**Required work**
Write out every entry, unchanged. Skip any picture.

**Available records**
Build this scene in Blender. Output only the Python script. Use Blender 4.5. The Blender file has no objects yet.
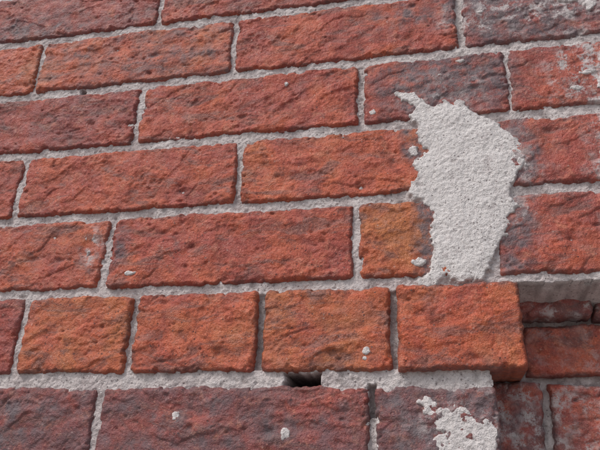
import bpy, math
import numpy as np
from mathutils import Matrix, Vector

Z0 = 1450.0   # height (mm) of the camera above the ground; wall measurements are relative to it

# ------------------------------------------------------------------ noise
def _h(ix, iy, seed):
    n = (ix.astype(np.int64)*374761393 + iy.astype(np.int64)*668265263 + seed*2147483647//7) & 0xffffffff
    n = ((n ^ (n >> 13))*1274126177) & 0xffffffff
    n = ((n ^ (n >> 16))*2246822519) & 0xffffffff
    return ((n ^ (n >> 15)) & 0xffffff)/float(0x1000000)

def perlin(x, y, seed=0):
    x = np.asarray(x, float); y = np.asarray(y, float)
    x, y = np.broadcast_arrays(x, y)
    ix = np.floor(x); iy = np.floor(y); fx = x-ix; fy = y-iy
    ux = fx*fx*fx*(fx*(fx*6-15)+10); uy = fy*fy*fy*(fy*(fy*6-15)+10)
    def g(dx, dy):
        a = _h(ix+dx, iy+dy, seed)*2*np.pi
        return np.cos(a)*(fx-dx)+np.sin(a)*(fy-dy)
    a = g(0,0); b = g(1,0); c = g(0,1); d = g(1,1)
    return ((a+(b-a)*ux)*(1-uy)+(c+(d-c)*ux)*uy)*1.5

def fbm(x, y, seed=0, o=3):
    s = 0; a = 1.0; t = 0
    for i in range(o):
        s = s+a*perlin(x*2**i+17.3*i, y*2**i-9.1*i, seed+i*31); t += a; a *= 0.5
    return s/t*1.3

def sstep(a, b, x):
    t = np.clip((x-a)/(b-a), 0, 1); return t*t*(3-2*t)

# ------------------------------------------------------------------ features measured on the wall (mm)
PATCH = [(-20,332),(-6,332),(4,324),(12,314),(22,318),(40,311),(52,300),(66,290),(76,278),(83,262),(80,246),(71,234),(68,226),(74,214),(64,204),(64,196),(56,182),(48,168),(44,156),(24,151),(12,158),(4,149),(-4,148),(-9,156),(0,165),(4,174),(4,195),(5,212),(-2,222),(-14,232),(-6,243),(-9,258),(3,270),(-5,284),(-2,294),(-12,304),(-4,312),(-16,322)]
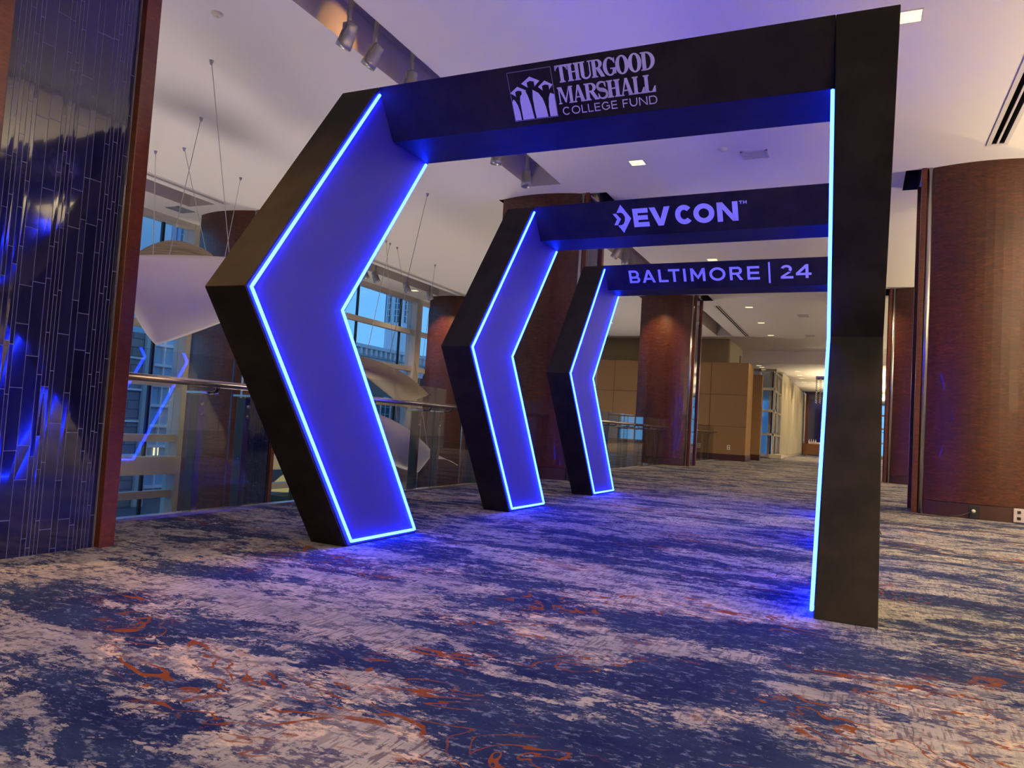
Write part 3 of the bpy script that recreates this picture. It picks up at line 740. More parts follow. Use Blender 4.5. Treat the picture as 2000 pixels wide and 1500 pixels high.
# arch 1
G = Glyphs(); setrow(G, serif, 'THURGOOD', 1.535, 2.137, .227, .099, [.078, .080, .076, .076, .078, .078, .078, .080], -.004); emit_glyphs(G, 'lettering', beams[0])
G = Glyphs(); setrow(G, serif, 'MARSHALL', 1.530, 2.128, .104, .098, [.095, .082, .080, .066, .080, .082, .068, .068], -.005); emit_glyphs(G, 'lettering', beams[0])
G = Glyphs(); setrow(G, sans, 'COLLEGE FUND', 1.545, 2.130, .038, .047, [.047, .052, .030, .030, .034, .048, .034, .014, .032, .044, .048, .046], .009, t=.0065); emit_glyphs(G, 'lettering', beams[0])
G = Glyphs()
e0, e1, f0, f1 = 1.222, 1.512, .035, .327
EW, EH = e1-e0, f1-f0
def EP(pts): G.poly([(e0+a*EW, f0+b*EH) for a, b in pts])
# coordinates read off the emblem as fractions of its frame (u right, v up)
def cap_(cx, top, hw, hh, cut, cy):
    # mortarboard seen as a tilted square with a head-shaped notch
    EP([(cx-hw, top-hh*.55), (cx-.0, top), (cx, top-hh*.40), (cx-cut, top-hh*.50), (cx-cut, top-hh*.92), (cx-cut*.9, top-hh)])
    EP([(cx+hw, top-hh*.50), (cx, top), (cx, top-hh*.40), (cx+cut, top-hh*.50), (cx+cut, top-hh*.92), (cx+cut*.9, top-hh*.98)])
cap_(.50, .865, .21, .215, .080, 0)
cap_(.19, .700, .185, .195, .072, 0)
cap_(.82, .745, .165, .195, .075, 0)
def gown(xa0, xa1, xt, yt, yl, yr, bl, br):
    left = [(xa0, 0.02)]; 
    EP([(xa0, .02), (xa1, .02), (br, yr), (xt, yt), (bl, yl)])
EP([(.010, .02), (.155, .02), (.150, .20), (.125, .33), (.085, .42), (.050, .46), (.010, .40)])
EP([(.195, .02), (.455, .02), (.430, .30), (.395, .48), (.350, .605), (.300, .58), (.215, .50), (.195, .40)])
EP([(.505, .02), (.775, .02), (.760, .22), (.715, .40), (.640, .52), (.520, .60), (.495, .44), (.495, .20)])
EP([(.825, .02), (.985, .02), (.985, .455), (.900, .49), (.855, .40), (.825, .22)])
emit_glyphs(G, 'emblem', beams[0])
G = Glyphs(); t = .0035
G.rect(e0, f0, e1, f0+t); G.rect(e0, f1-t, e1, f1); G.rect(e0, f0, e0+t, f1); G.rect(e1-t, f0, e1, f1); emit_glyphs(G, 'emblem_frame', beams[0], OUTLINE, .0034)
# arch 2
G = Glyphs()
def q2(x, y):  # crop fractions to (u,v): measured across the lettering
    # affine through E top-left, E bottom-left, N top-right
    ax, ay = 363, 243; u0_, v0_ = 1.293, .272
    # solve along two axes
    ex = (1735-363, 155-243); ey = (392-363, 497-243)
    det = ex[0]*ey[1]-ex[1]*ey[0]; dx, dy = x-ax, y-ay
    a = (dx*ey[1]-dy*ey[0])/det; b = (ex[0]*dy-ex[1]*dx)/det
    return (u0_+a*(2.259-1.293), v0_-b*(.272-.083))
arr = [(203, 192), (350, 375), (245, 573), (163, 470)]
outer = [(203, 192), (350, 375), (245, 573), (163, 470), (210, 467), (243, 450), (262, 405), (262, 355), (240, 315), (205, 298), (145, 302)]
O = [q2(*p) for p in outer]
# split the arrow-D into convex pieces
for idx in ((0, 9, 10), (0, 8, 9), (0, 1, 8), (1, 7, 8), (1, 6, 7), (1, 5, 6), (1, 2, 5), (2, 4, 5), (2, 3, 4)): G.poly([O[i] for i in idx])
S_ = [q2(*p) for p in [(90, 315), (140, 312), (207, 385), (160, 467), (110, 467), (150, 388)]]
G.poly([S_[0], S_[1], S_[2], S_[5]]); G.poly([S_[5], S_[2], S_[3], S_[4]])
emit_glyphs(G, 'emblem', beams[1])
G = Glyphs(); k2 = (2.259-1.293)/(1735-363)
for c, xa, xb in (('E', 363, 578), ('V', 592, 872), ('C', 928, 1165), ('O', 1172, 1440), ('N', 1474, 1735)):
    ua = 1.293+(xa-363)*k2; ub = 1.293+(xb-363)*k2
    sans(G, c, ua, .085, ub-ua, .182, .048)
for c, xa, xb in (('T', 1752, 1795), ('M', 1802, 1848)):
    ua = 1.293+(xa-363)*k2; sans(G, c, ua, .238, (xb-xa)*k2, .030, .008)
emit_glyphs(G, 'lettering', beams[1])
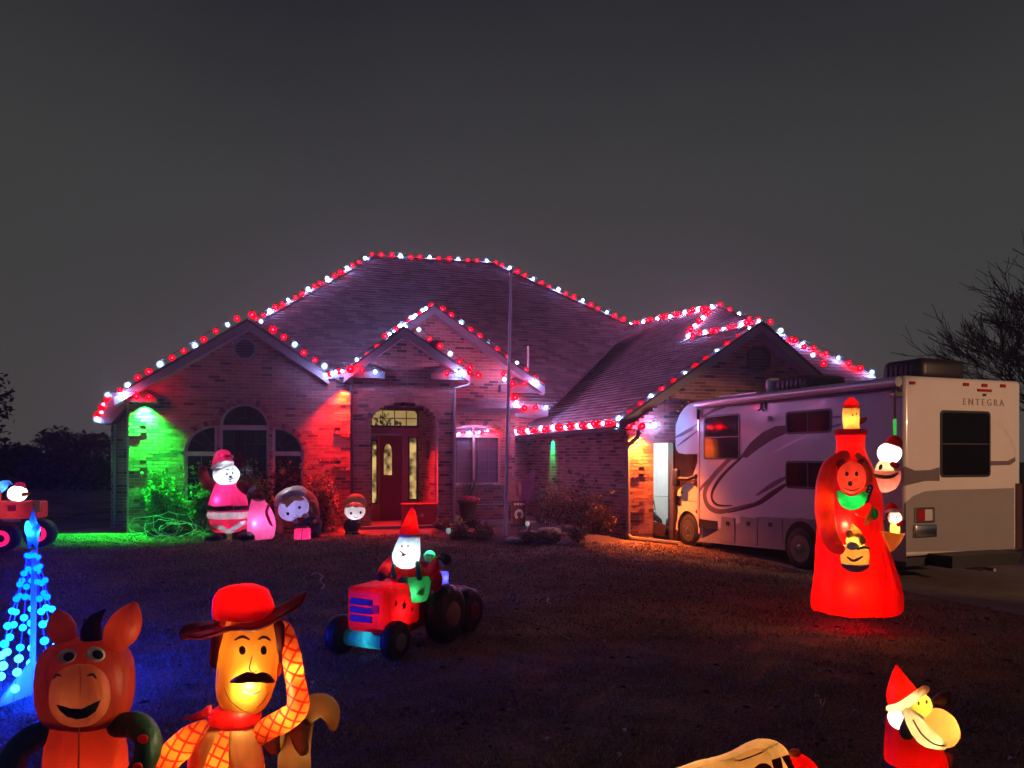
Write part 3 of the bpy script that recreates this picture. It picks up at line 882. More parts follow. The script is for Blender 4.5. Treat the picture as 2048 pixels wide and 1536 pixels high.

**Response to this exercise**
Build this scene in Blender. Output only the Python script. Use Blender 4.5. The Blender file has no objects yet.
import bpy, math
import numpy as np
from mathutils import Matrix, Vector

Z0 = 1450.0   # height (mm) of the camera above the ground; wall measurements are relative to it

# ------------------------------------------------------------------ noise
def _h(ix, iy, seed):
    n = (ix.astype(np.int64)*374761393 + iy.astype(np.int64)*668265263 + seed*2147483647//7) & 0xffffffff
    n = ((n ^ (n >> 13))*1274126177) & 0xffffffff
    n = ((n ^ (n >> 16))*2246822519) & 0xffffffff
    return ((n ^ (n >> 15)) & 0xffffff)/float(0x1000000)

def perlin(x, y, seed=0):
    x = np.asarray(x, float); y = np.asarray(y, float)
    x, y = np.broadcast_arrays(x, y)
    ix = np.floor(x); iy = np.floor(y); fx = x-ix; fy = y-iy
    ux = fx*fx*fx*(fx*(fx*6-15)+10); uy = fy*fy*fy*(fy*(fy*6-15)+10)
    def g(dx, dy):
        a = _h(ix+dx, iy+dy, seed)*2*np.pi
        return np.cos(a)*(fx-dx)+np.sin(a)*(fy-dy)
    a = g(0,0); b = g(1,0); c = g(0,1); d = g(1,1)
    return ((a+(b-a)*ux)*(1-uy)+(c+(d-c)*ux)*uy)*1.5

def fbm(x, y, seed=0, o=3):
    s = 0; a = 1.0; t = 0
    for i in range(o):
        s = s+a*perlin(x*2**i+17.3*i, y*2**i-9.1*i, seed+i*31); t += a; a *= 0.5
    return s/t*1.3

def sstep(a, b, x):
    t = np.clip((x-a)/(b-a), 0, 1); return t*t*(3-2*t)

# ------------------------------------------------------------------ features measured on the wall (mm)
PATCH = [(-20,332),(-6,332),(4,324),(12,314),(22,318),(40,311),(52,300),(66,290),(76,278),(83,262),(80,246),(71,234),(68,226),(74,214),(64,204),(64,196),(56,182),(48,168),(44,156),(24,151),(12,158),(4,149),(-4,148),(-9,156),(0,165),(4,174),(4,195),(5,212),(-2,222),(-14,232),(-6,243),(-9,258),(3,270),(-5,284),(-2,294),(-12,304),(-4,312),(-16,322)]
Write part 3 of the bpy script that recreates this picture. It picks up at line 740. More parts follow. Use Blender 4.5. Treat the picture as 2000 pixels wide and 1500 pixels high.
# arch 1
G = Glyphs(); setrow(G, serif, 'THURGOOD', 1.535, 2.137, .227, .099, [.078, .080, .076, .076, .078, .078, .078, .080], -.004); emit_glyphs(G, 'lettering', beams[0])
G = Glyphs(); setrow(G, serif, 'MARSHALL', 1.530, 2.128, .104, .098, [.095, .082, .080, .066, .080, .082, .068, .068], -.005); emit_glyphs(G, 'lettering', beams[0])
G = Glyphs(); setrow(G, sans, 'COLLEGE FUND', 1.545, 2.130, .038, .047, [.047, .052, .030, .030, .034, .048, .034, .014, .032, .044, .048, .046], .009, t=.0065); emit_glyphs(G, 'lettering', beams[0])
G = Glyphs()
e0, e1, f0, f1 = 1.222, 1.512, .035, .327
EW, EH = e1-e0, f1-f0
def EP(pts): G.poly([(e0+a*EW, f0+b*EH) for a, b in pts])
# coordinates read off the emblem as fractions of its frame (u right, v up)
def cap_(cx, top, hw, hh, cut, cy):
    # mortarboard seen as a tilted square with a head-shaped notch
    EP([(cx-hw, top-hh*.55), (cx-.0, top), (cx, top-hh*.40), (cx-cut, top-hh*.50), (cx-cut, top-hh*.92), (cx-cut*.9, top-hh)])
    EP([(cx+hw, top-hh*.50), (cx, top), (cx, top-hh*.40), (cx+cut, top-hh*.50), (cx+cut, top-hh*.92), (cx+cut*.9, top-hh*.98)])
cap_(.50, .865, .21, .215, .080, 0)
cap_(.19, .700, .185, .195, .072, 0)
cap_(.82, .745, .165, .195, .075, 0)
def gown(xa0, xa1, xt, yt, yl, yr, bl, br):
    left = [(xa0, 0.02)]; 
    EP([(xa0, .02), (xa1, .02), (br, yr), (xt, yt), (bl, yl)])
EP([(.010, .02), (.155, .02), (.150, .20), (.125, .33), (.085, .42), (.050, .46), (.010, .40)])
EP([(.195, .02), (.455, .02), (.430, .30), (.395, .48), (.350, .605), (.300, .58), (.215, .50), (.195, .40)])
EP([(.505, .02), (.775, .02), (.760, .22), (.715, .40), (.640, .52), (.520, .60), (.495, .44), (.495, .20)])
EP([(.825, .02), (.985, .02), (.985, .455), (.900, .49), (.855, .40), (.825, .22)])
emit_glyphs(G, 'emblem', beams[0])
G = Glyphs(); t = .0035
G.rect(e0, f0, e1, f0+t); G.rect(e0, f1-t, e1, f1); G.rect(e0, f0, e0+t, f1); G.rect(e1-t, f0, e1, f1); emit_glyphs(G, 'emblem_frame', beams[0], OUTLINE, .0034)
# arch 2
G = Glyphs()
def q2(x, y):  # crop fractions to (u,v): measured across the lettering
    # affine through E top-left, E bottom-left, N top-right
    ax, ay = 363, 243; u0_, v0_ = 1.293, .272
    # solve along two axes
    ex = (1735-363, 155-243); ey = (392-363, 497-243)
    det = ex[0]*ey[1]-ex[1]*ey[0]; dx, dy = x-ax, y-ay
    a = (dx*ey[1]-dy*ey[0])/det; b = (ex[0]*dy-ex[1]*dx)/det
    return (u0_+a*(2.259-1.293), v0_-b*(.272-.083))
arr = [(203, 192), (350, 375), (245, 573), (163, 470)]
outer = [(203, 192), (350, 375), (245, 573), (163, 470), (210, 467), (243, 450), (262, 405), (262, 355), (240, 315), (205, 298), (145, 302)]
O = [q2(*p) for p in outer]
# split the arrow-D into convex pieces
for idx in ((0, 9, 10), (0, 8, 9), (0, 1, 8), (1, 7, 8), (1, 6, 7), (1, 5, 6), (1, 2, 5), (2, 4, 5), (2, 3, 4)): G.poly([O[i] for i in idx])
S_ = [q2(*p) for p in [(90, 315), (140, 312), (207, 385), (160, 467), (110, 467), (150, 388)]]
G.poly([S_[0], S_[1], S_[2], S_[5]]); G.poly([S_[5], S_[2], S_[3], S_[4]])
emit_glyphs(G, 'emblem', beams[1])
G = Glyphs(); k2 = (2.259-1.293)/(1735-363)
for c, xa, xb in (('E', 363, 578), ('V', 592, 872), ('C', 928, 1165), ('O', 1172, 1440), ('N', 1474, 1735)):
    ua = 1.293+(xa-363)*k2; ub = 1.293+(xb-363)*k2
    sans(G, c, ua, .085, ub-ua, .182, .048)
for c, xa, xb in (('T', 1752, 1795), ('M', 1802, 1848)):
    ua = 1.293+(xa-363)*k2; sans(G, c, ua, .238, (xb-xa)*k2, .030, .008)
emit_glyphs(G, 'lettering', beams[1])
Write part 3 of the bpy script that recreates this picture. It picks up at line 882. More parts follow. The script is for Blender 4.5. Treat the picture as 2048 pixels wide and 1536 pixels high.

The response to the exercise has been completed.